[What is required]: Without omitting anything, retype the data that follows.

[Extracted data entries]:
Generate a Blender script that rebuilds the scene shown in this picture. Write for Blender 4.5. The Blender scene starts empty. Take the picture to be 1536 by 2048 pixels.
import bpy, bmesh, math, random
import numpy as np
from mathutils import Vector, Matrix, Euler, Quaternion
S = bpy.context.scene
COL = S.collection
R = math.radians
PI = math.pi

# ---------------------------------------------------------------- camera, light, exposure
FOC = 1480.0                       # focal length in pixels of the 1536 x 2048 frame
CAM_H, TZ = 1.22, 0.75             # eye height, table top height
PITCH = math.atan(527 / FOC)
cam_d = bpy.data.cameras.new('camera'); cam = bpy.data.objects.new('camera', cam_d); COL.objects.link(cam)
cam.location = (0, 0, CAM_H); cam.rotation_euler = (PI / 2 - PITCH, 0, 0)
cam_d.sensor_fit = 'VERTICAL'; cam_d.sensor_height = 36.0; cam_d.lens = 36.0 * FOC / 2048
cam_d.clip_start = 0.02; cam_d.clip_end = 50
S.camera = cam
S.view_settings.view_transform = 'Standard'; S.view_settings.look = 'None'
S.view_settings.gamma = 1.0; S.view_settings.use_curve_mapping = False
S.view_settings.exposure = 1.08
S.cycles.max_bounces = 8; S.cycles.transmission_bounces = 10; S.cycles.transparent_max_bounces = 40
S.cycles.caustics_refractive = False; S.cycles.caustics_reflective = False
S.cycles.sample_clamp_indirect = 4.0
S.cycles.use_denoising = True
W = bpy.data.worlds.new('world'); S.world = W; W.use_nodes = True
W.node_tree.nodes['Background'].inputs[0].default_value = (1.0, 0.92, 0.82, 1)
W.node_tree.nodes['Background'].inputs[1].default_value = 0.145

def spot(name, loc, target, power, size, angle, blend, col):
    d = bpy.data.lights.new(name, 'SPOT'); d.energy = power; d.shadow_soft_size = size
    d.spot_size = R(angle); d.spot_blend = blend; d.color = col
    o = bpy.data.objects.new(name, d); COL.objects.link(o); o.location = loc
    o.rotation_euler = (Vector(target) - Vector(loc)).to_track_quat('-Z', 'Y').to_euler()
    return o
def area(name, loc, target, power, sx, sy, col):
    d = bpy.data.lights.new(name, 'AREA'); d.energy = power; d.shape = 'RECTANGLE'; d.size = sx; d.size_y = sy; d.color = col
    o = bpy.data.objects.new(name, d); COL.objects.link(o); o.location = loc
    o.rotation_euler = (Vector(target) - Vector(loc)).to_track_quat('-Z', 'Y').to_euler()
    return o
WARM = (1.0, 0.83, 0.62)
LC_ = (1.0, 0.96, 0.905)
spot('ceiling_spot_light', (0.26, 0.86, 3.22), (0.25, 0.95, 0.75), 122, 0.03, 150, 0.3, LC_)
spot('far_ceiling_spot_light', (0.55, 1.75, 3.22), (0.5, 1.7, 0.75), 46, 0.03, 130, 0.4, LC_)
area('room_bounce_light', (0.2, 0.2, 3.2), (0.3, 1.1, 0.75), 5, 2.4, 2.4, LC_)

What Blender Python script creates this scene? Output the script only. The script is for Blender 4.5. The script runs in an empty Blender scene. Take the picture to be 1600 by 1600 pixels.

[Written reply]:
Generate a Blender script that rebuilds the scene shown in this picture. Write for Blender 4.5. The Blender scene starts empty. Take the picture to be 1536 by 2048 pixels.
import bpy, bmesh, math, random
import numpy as np
from mathutils import Vector, Matrix, Euler, Quaternion
S = bpy.context.scene
COL = S.collection
R = math.radians
PI = math.pi

# ---------------------------------------------------------------- camera, light, exposure
FOC = 1480.0                       # focal length in pixels of the 1536 x 2048 frame
CAM_H, TZ = 1.22, 0.75             # eye height, table top height
PITCH = math.atan(527 / FOC)
cam_d = bpy.data.cameras.new('camera'); cam = bpy.data.objects.new('camera', cam_d); COL.objects.link(cam)
cam.location = (0, 0, CAM_H); cam.rotation_euler = (PI / 2 - PITCH, 0, 0)
cam_d.sensor_fit = 'VERTICAL'; cam_d.sensor_height = 36.0; cam_d.lens = 36.0 * FOC / 2048
cam_d.clip_start = 0.02; cam_d.clip_end = 50
S.camera = cam
S.view_settings.view_transform = 'Standard'; S.view_settings.look = 'None'
S.view_settings.gamma = 1.0; S.view_settings.use_curve_mapping = False
S.view_settings.exposure = 1.08
S.cycles.max_bounces = 8; S.cycles.transmission_bounces = 10; S.cycles.transparent_max_bounces = 40
S.cycles.caustics_refractive = False; S.cycles.caustics_reflective = False
S.cycles.sample_clamp_indirect = 4.0
S.cycles.use_denoising = True
W = bpy.data.worlds.new('world'); S.world = W; W.use_nodes = True
W.node_tree.nodes['Background'].inputs[0].default_value = (1.0, 0.92, 0.82, 1)
W.node_tree.nodes['Background'].inputs[1].default_value = 0.145

def spot(name, loc, target, power, size, angle, blend, col):
    d = bpy.data.lights.new(name, 'SPOT'); d.energy = power; d.shadow_soft_size = size
    d.spot_size = R(angle); d.spot_blend = blend; d.color = col
    o = bpy.data.objects.new(name, d); COL.objects.link(o); o.location = loc
    o.rotation_euler = (Vector(target) - Vector(loc)).to_track_quat('-Z', 'Y').to_euler()
    return o
def area(name, loc, target, power, sx, sy, col):
    d = bpy.data.lights.new(name, 'AREA'); d.energy = power; d.shape = 'RECTANGLE'; d.size = sx; d.size_y = sy; d.color = col
    o = bpy.data.objects.new(name, d); COL.objects.link(o); o.location = loc
    o.rotation_euler = (Vector(target) - Vector(loc)).to_track_quat('-Z', 'Y').to_euler()
    return o
WARM = (1.0, 0.83, 0.62)
LC_ = (1.0, 0.96, 0.905)
spot('ceiling_spot_light', (0.26, 0.86, 3.22), (0.25, 0.95, 0.75), 122, 0.03, 150, 0.3, LC_)
spot('far_ceiling_spot_light', (0.55, 1.75, 3.22), (0.5, 1.7, 0.75), 46, 0.03, 130, 0.4, LC_)
area('room_bounce_light', (0.2, 0.2, 3.2), (0.3, 1.1, 0.75), 5, 2.4, 2.4, LC_)

What Blender Python script creates this scene? Output the script only. The script is for Blender 4.5. The script runs in an empty Blender scene. Take the picture to be 1600 by 1600 pixels.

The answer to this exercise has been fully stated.